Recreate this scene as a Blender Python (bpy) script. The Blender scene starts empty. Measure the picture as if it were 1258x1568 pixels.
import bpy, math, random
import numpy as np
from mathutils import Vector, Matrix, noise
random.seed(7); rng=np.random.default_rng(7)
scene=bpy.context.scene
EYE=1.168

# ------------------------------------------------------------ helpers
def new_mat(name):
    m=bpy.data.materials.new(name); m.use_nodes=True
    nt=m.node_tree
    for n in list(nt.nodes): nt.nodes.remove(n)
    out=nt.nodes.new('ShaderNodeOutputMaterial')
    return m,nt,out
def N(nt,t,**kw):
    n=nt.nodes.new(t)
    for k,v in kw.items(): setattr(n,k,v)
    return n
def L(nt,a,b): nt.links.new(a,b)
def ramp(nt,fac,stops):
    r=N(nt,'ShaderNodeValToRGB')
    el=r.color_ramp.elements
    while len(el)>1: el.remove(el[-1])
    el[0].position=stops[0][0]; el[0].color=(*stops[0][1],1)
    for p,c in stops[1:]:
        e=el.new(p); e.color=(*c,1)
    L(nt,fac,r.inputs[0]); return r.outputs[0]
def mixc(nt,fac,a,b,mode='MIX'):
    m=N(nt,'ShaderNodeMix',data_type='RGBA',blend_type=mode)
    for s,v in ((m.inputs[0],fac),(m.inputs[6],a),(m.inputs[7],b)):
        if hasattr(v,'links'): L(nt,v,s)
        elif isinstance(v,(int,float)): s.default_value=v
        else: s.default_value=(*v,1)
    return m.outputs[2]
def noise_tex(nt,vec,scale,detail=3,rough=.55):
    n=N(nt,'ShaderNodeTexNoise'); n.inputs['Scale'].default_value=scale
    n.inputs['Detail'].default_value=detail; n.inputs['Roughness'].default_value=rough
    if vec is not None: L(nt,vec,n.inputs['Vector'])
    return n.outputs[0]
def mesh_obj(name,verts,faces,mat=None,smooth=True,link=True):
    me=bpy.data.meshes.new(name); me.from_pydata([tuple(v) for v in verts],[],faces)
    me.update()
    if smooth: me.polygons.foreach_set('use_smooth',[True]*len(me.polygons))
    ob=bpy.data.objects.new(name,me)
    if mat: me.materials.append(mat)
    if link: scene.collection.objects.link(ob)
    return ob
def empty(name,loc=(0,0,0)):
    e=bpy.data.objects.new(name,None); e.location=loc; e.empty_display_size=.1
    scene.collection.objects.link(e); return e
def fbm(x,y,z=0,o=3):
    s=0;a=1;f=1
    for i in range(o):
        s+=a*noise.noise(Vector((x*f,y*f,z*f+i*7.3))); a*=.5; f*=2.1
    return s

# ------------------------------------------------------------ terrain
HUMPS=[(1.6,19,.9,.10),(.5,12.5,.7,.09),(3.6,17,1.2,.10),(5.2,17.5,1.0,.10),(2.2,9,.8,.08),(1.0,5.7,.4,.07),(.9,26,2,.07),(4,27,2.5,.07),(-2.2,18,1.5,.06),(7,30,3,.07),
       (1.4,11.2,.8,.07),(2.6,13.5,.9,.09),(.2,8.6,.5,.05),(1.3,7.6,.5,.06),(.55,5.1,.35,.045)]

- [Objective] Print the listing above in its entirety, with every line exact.

- [Solution to this problem]
Recreate this scene as a Blender Python (bpy) script. The Blender scene starts empty. Measure the picture as if it were 1258x1568 pixels.
import bpy, math, random
import numpy as np
from mathutils import Vector, Matrix, noise
random.seed(7); rng=np.random.default_rng(7)
scene=bpy.context.scene
EYE=1.168

# ------------------------------------------------------------ helpers
def new_mat(name):
    m=bpy.data.materials.new(name); m.use_nodes=True
    nt=m.node_tree
    for n in list(nt.nodes): nt.nodes.remove(n)
    out=nt.nodes.new('ShaderNodeOutputMaterial')
    return m,nt,out
def N(nt,t,**kw):
    n=nt.nodes.new(t)
    for k,v in kw.items(): setattr(n,k,v)
    return n
def L(nt,a,b): nt.links.new(a,b)
def ramp(nt,fac,stops):
    r=N(nt,'ShaderNodeValToRGB')
    el=r.color_ramp.elements
    while len(el)>1: el.remove(el[-1])
    el[0].position=stops[0][0]; el[0].color=(*stops[0][1],1)
    for p,c in stops[1:]:
        e=el.new(p); e.color=(*c,1)
    L(nt,fac,r.inputs[0]); return r.outputs[0]
def mixc(nt,fac,a,b,mode='MIX'):
    m=N(nt,'ShaderNodeMix',data_type='RGBA',blend_type=mode)
    for s,v in ((m.inputs[0],fac),(m.inputs[6],a),(m.inputs[7],b)):
        if hasattr(v,'links'): L(nt,v,s)
        elif isinstance(v,(int,float)): s.default_value=v
        else: s.default_value=(*v,1)
    return m.outputs[2]
def noise_tex(nt,vec,scale,detail=3,rough=.55):
    n=N(nt,'ShaderNodeTexNoise'); n.inputs['Scale'].default_value=scale
    n.inputs['Detail'].default_value=detail; n.inputs['Roughness'].default_value=rough
    if vec is not None: L(nt,vec,n.inputs['Vector'])
    return n.outputs[0]
def mesh_obj(name,verts,faces,mat=None,smooth=True,link=True):
    me=bpy.data.meshes.new(name); me.from_pydata([tuple(v) for v in verts],[],faces)
    me.update()
    if smooth: me.polygons.foreach_set('use_smooth',[True]*len(me.polygons))
    ob=bpy.data.objects.new(name,me)
    if mat: me.materials.append(mat)
    if link: scene.collection.objects.link(ob)
    return ob
def empty(name,loc=(0,0,0)):
    e=bpy.data.objects.new(name,None); e.location=loc; e.empty_display_size=.1
    scene.collection.objects.link(e); return e
def fbm(x,y,z=0,o=3):
    s=0;a=1;f=1
    for i in range(o):
        s+=a*noise.noise(Vector((x*f,y*f,z*f+i*7.3))); a*=.5; f*=2.1
    return s

# ------------------------------------------------------------ terrain
HUMPS=[(1.6,19,.9,.10),(.5,12.5,.7,.09),(3.6,17,1.2,.10),(5.2,17.5,1.0,.10),(2.2,9,.8,.08),(1.0,5.7,.4,.07),(.9,26,2,.07),(4,27,2.5,.07),(-2.2,18,1.5,.06),(7,30,3,.07),
       (1.4,11.2,.8,.07),(2.6,13.5,.9,.09),(.2,8.6,.5,.05),(1.3,7.6,.5,.06),(.55,5.1,.35,.045)]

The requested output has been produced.